Even with your unrolling, calculation of barycenter is done one at a time. Furthermore, each step of the calculation (for a single barycenter) depends on the previous one, which means that they cannot be parallelized. You could certainly achieve a better throughput by computing n barycenters at once, instead of just one, and benchmark on various values for n to determine which amount will saturate the CPU pipelines.

Another aspect which might help speeding up the computation is the data layout: instead of storing triangle points together in a single struct, you could try splitting them in 3 different arrays (one for each point), and again benchmark with different values for n.

Regarding your main question, unless the code transformation reduces the degree of complexity of the underlying algorithm (which is totally possible), the gained speed should be at most linear on the data set size, but with a sufficiently large one, it is likely to hit different limits (for instance, what happens when one level of memory - cache level 1, level 2, main memory - becomes saturated?).

Answer 2

1. Your second BarycenterUnrolled loop is faster for small datasets because the dataset is small enough to be L2/L3 cache-optimized.

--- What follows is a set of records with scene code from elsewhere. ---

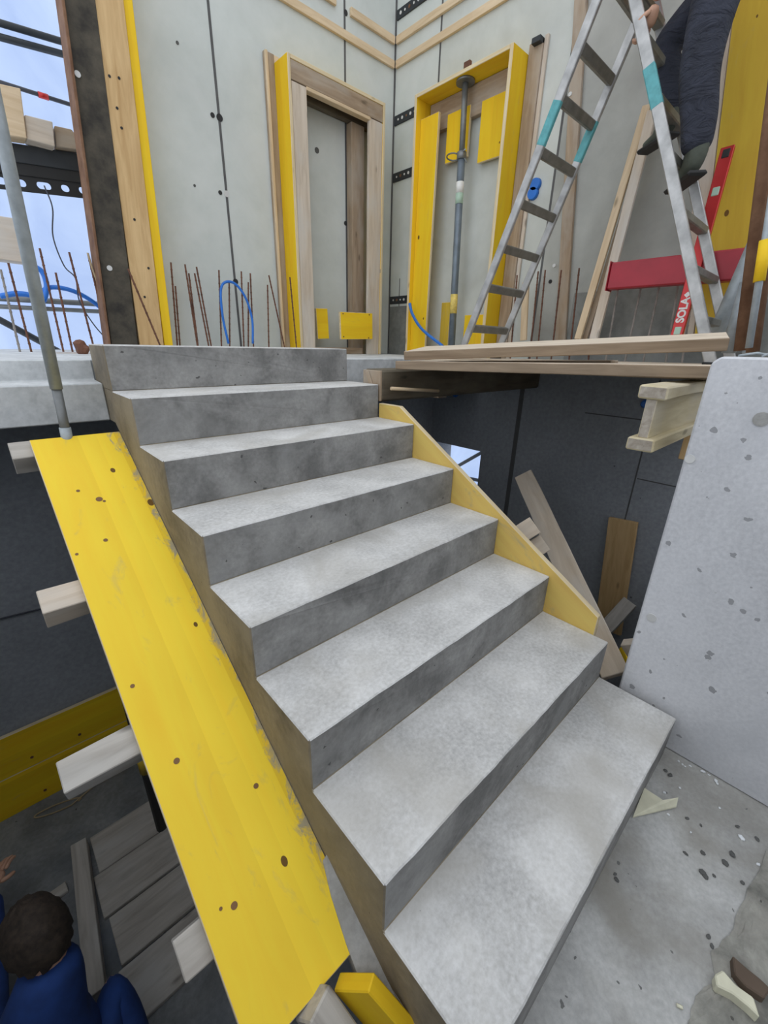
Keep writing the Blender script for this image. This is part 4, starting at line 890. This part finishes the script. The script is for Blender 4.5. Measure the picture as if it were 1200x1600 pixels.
# worker crouching on the lower floor, seen from above, facing away
w2 = thing('person', (-.62, 1.2, FL), 'dark-haired worker in blue work clothes stooping at the lower left', 'person')
hd2 = D(58, 1462, 1.42); fw2 = Vector((-.35, .82, -.45)); up2 = Vector((-.1, .4, .95))
nk2 = hd2+Vector((.02, -.08, -.07)); ch2 = D(45, 1668, 1.42); pl2 = ch2+Vector((.10, -.28, -.28))
sR = D(140, 1650, 1.50); sL = ch2+(ch2-sR); sL.z = sR.z-.02
eL = D(-16, 1500, 1.75); wL = D(-14, 1392, 2.02); eR = sR+Vector((.02, .16, -.24)); wR = sR+Vector((-.12, .36, -.36))
kL = Vector((pl2.x-.16, pl2.y+.38, FL+.52)); kR = Vector((pl2.x+.16, pl2.y+.36, FL+.50)); aL = Vector((pl2.x-.14, pl2.y+.02, FL+.11)); aR = Vector((pl2.x+.14, pl2.y-.02, FL+.11))
J2 = {'pel': (pl2, .11), 'che': (ch2, .12), 'nek': (nk2, .052), 'hd': (hd2, .06), 'sl': (sL, .05), 'el': (eL, .036), 'wl': (wL, .026), 'sr': (sR, .05), 'er': (eR, .036), 'wr': (wR, .026),
      'kl': (kL, .05), 'al': (aL, .036), 'kr': (kR, .05), 'ar': (aR, .036)}
body('body', [skinmesh(J2, [('pel', 'che'), ('che', 'nek'), ('nek', 'hd'), ('che', 'sl'), ('sl', 'el'), ('el', 'wl'), ('che', 'sr'), ('sr', 'er'), ('er', 'wr'), ('pel', 'kl'), ('kl', 'al'), ('pel', 'kr'), ('kr', 'ar')], 'pel'),
              head_mesh(hd2, fw2, up2)] + hand(wL, D(6, 1345, 2.12)-wL, (.2, -.2, -1), .35) + hand(wR, (-.2, .6, -.4), (0, 0, -1), .5), 'skin', w2)
C2 = {'che': (ch2, (.19, .13)), 'pel': (pl2, .155), 'col': (mid(ch2, nk2, .9), .105), 'col2': (mid(nk2, hd2, .30), .085), 'sl': (sL, .085), 'el': (eL, .06), 'wl': (mid(eL, wL, .9), .046), 'sr': (sR, .085), 'er': (eR, .06), 'wr': (mid(eR, wR, .85), .046),
      'kl': (kL, .085), 'al': (aL+Vector((0, 0, .06)), .062), 'kr': (kR, .085), 'ar': (aR+Vector((0, 0, .06)), .062)}
body('work_clothes', [skinmesh(C2, [('che', 'pel'), ('che', 'col'), ('col', 'col2'), ('che', 'sl'), ('sl', 'el'), ('el', 'wl'), ('che', 'sr'), ('sr', 'er'), ('er', 'wr'), ('pel', 'kl'), ('kl', 'al'), ('pel', 'kr'), ('kr', 'ar')], 'pel')], 'bluecloth', w2)
body('hair', [hair_cap(hd2, fw2, up2, 1.03)], 'hair', w2)
body('work_boot', [boot(aL, (0, 1, 0))], 'boot', w2); body('work_boot', [boot(aR, (0, 1, 0))], 'boot', w2)
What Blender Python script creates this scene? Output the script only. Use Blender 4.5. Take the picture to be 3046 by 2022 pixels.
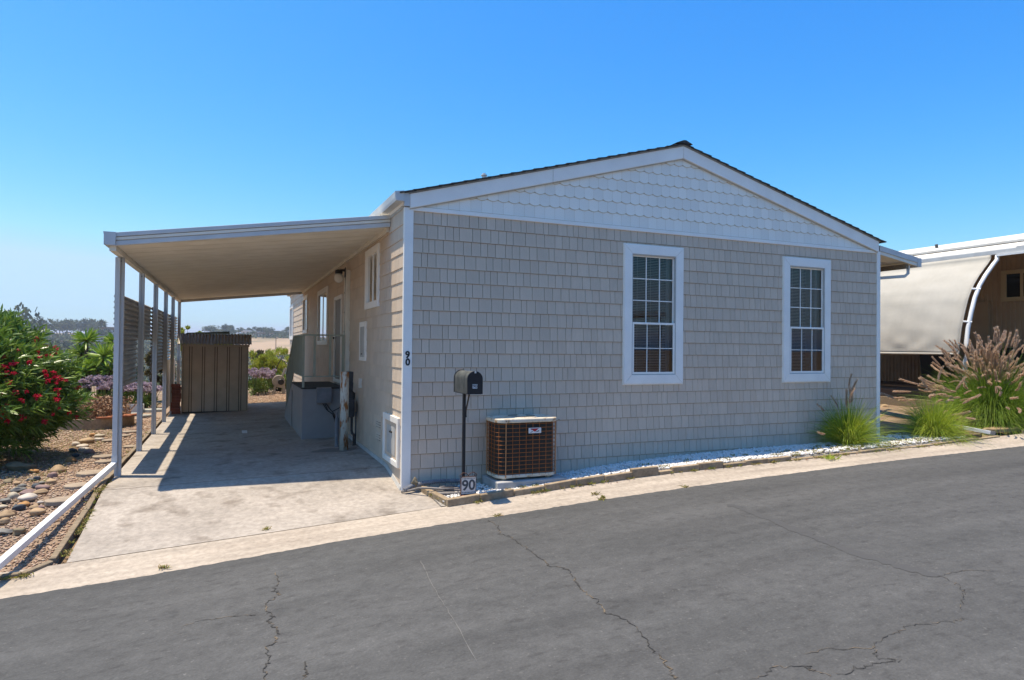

Try swapping the order in which you run the tests within your program. A seemingly logical decision might be to run the tests as separate processes, but that doesn't always work either: the L2/L3 caches are persistent. Subsequent runs of each process can yield different results. (see below for more details)

2. The rest of the differences you observe along the spectrum are noise. Your GCC compiler is generating nearly identical code in both cases. GCC is well-known for aggressively unrolling loops such as that one, when -O3 is specified. In fact, GCC will unroll loops up to 16 or 24 iterations in some cases -- which is sometimes to the detriment of performance on some mobile chip architectures.

Also, you can test with -fno-unroll-loops ... though I doubt you'll see much diff since the main bottlenecks of your algo are, in this order:

1. The Division operation (/= 3)
2. Memory

Regarding running proper benchmark tests on short data sets:

In order to avoid L2/L3 cache noise on short datasets, you'll need to flush the caches prior to each benchmark test. This is normally done by allocating some large chunk of data in the heap of ~16MB - 32MB and reading/writing garbage to it. In your case here, building completely different triangle lists for each test is also advisable.

But the best advice is usually: "don't run benchmarks on small data sets." Instead, run benchmarks only on very large data sets and then use the best also at large sets for small sets. This works well for micro-optimization cases, like loop unrolling or cpu instruction counting. If you're doing higher-level algos like sorting or tree-walking and know that your primary usage cases will be small data sets, then a different set of benchmark criteria should be used. In those cases I prefer to create a "large" data set by concatenating dozens of small data sets. That'll stress the portions of the algo that might be a bottleneck for small datasets, such as setup and result processing.